To get started with S#, read the overview that gives an introduction to S#, its design goals and supported features. [Installation and setup](Installation and Setup) explains how S# is installed and run, and what its hardware and software requirements are. Our S#-related publications and [related work and tools](Related Work and Tools) are listed as well.

Case Studies Modeled and Analyzed with S#

There are several case studies in the S# repository that are used to design and evaluate S#'s modeling and analysis features. The [pressure tank](Pressure Tank Case Study) is the running example used throughout the Wiki.

Systematic Modeling of Safety-Critical Systems with S#

S# provides a domain specific modeling language embedded into the C# programming language and the .NET runtime environment. While S# models are represented as C# programs, they are still models of the safety-critical systems to be analyzed; in particular, some parts of those programs represent the physical environment, hardware components, hydraulic subsystems, etc., none of which are software. S# models are closely related to SysML blocks representing actual system components. [Faults](Fault Modeling), obviously an important concept in the context of safety analysis, can be conveniently modeled. Models are modular and can be flexibly composed.

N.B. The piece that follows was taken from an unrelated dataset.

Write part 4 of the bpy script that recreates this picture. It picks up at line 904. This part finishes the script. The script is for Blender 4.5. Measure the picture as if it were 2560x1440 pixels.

Analyzing Safety-Critical Systems with S#

S#'s model execution approach unifies model simulations, model tests, visualizations, and fully exhaustive [model checking](Model Checking) by executing the S# models in the exact same way with consistent semantics regardless of whether a simulation is run or some formula is model checked. Standard C# tools like Visual Studio can be used for model development and analysis; in particular, models can be debugged even while model checking. Automated [safety analyses](Safety Analysis) and model checking in general are highly efficient even despite the high level of expressiveness of S#'s modeling language.